Role of testing at issue in Chicago teachers' strike

IL

September 11, 2012

By Judy Keen and Greg Toppo

(From USA TODAY, September 11th, 2012)

CHICAGO — The teachers’ strike that went through its second day Tuesday highlights tensions between public schools and the federal government, unions and administrators, and teachers and their bosses.

It’s a trend that began under President George W. Bush with No Child Left Behind, which required states to test students to qualify for federal funds, and continues with President Obama’s Race to the Top, a federal grant competition that pushes schools to use standardized test scores to retain and reward teachers.

“We are at a critical moment,” says Kevin Kumashiro, a University of Illinois at Chicago education professor. At stake, he says: Whether unions can resist a nationwide shift toward the use of test scores to evaluate teachers, the spread of charter schools that hire non-union teachers and the erosion of teachers’ job security.

About 26,000 members of the Chicago Teachers Union walked out Monday, locking more than 350,000 students out of schools. Contract negotiations continue.

In the past, says Joe Williams of Democrats for Education Reform, a New York-based group that has pushed for new teacher tenure laws, teachers’ strikes have “been about the numbers — pay and benefits. You don’t tend to get these larger existential battles.”

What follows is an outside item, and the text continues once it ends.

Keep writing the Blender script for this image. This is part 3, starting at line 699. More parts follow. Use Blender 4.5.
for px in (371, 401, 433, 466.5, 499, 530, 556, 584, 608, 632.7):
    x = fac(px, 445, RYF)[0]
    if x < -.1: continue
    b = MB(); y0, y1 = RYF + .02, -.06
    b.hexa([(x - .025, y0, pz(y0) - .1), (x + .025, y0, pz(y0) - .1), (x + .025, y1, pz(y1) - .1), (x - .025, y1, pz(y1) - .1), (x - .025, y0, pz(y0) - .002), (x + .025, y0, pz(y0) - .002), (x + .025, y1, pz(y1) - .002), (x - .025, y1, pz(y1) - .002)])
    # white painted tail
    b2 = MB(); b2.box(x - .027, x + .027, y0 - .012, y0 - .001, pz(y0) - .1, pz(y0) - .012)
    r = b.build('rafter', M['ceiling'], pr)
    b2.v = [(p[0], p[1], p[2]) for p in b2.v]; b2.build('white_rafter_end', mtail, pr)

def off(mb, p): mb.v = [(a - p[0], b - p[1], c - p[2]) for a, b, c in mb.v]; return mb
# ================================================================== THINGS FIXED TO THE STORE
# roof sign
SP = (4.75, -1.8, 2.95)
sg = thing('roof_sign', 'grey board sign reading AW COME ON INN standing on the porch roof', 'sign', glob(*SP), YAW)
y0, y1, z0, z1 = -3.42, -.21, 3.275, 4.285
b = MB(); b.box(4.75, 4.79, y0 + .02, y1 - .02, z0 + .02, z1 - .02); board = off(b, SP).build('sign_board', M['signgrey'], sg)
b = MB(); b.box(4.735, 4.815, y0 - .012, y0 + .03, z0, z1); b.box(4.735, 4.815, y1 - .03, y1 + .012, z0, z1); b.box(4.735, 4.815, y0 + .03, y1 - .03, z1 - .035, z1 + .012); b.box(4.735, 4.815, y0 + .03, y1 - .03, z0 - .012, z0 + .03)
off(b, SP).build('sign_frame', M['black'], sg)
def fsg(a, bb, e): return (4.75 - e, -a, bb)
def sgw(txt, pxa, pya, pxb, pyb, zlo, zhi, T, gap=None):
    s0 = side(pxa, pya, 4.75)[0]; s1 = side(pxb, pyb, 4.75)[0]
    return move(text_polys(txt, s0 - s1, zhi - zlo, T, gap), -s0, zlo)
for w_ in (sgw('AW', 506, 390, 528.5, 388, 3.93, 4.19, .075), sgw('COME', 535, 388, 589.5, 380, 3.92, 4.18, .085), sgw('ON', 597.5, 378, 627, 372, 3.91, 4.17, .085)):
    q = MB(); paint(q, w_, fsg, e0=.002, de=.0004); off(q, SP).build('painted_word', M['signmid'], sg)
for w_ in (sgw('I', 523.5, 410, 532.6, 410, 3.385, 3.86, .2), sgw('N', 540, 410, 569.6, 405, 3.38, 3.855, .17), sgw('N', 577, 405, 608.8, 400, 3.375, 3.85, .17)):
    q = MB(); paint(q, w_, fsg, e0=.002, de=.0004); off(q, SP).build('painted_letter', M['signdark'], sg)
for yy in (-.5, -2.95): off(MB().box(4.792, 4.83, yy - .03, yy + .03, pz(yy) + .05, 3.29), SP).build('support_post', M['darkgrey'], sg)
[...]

This strike is different. Foremost among the disputes: How much weight should schools give to student test scores when evaluating teachers? Chicago Mayor Rahm Emanuel, following the lead of the Obama administration, wants to make test scores represent as much as 40% of evaluations.

The union says many other factors, including a student’s health, family situation and the stresses of poverty, make test scores less relevant.

Schools across the nation are wrestling with the same issues, which have long-term political repercussions that could undermine the longstanding bond between Democrats and unions.

“This strike brings to the surface a tension that has been brewing in the Democratic Party for the last few years between the old guard of teachers unions and a generation of hard-charging education reformers,” says Michael McShane, an education policy fellow at the conservative American Enterprise Institute.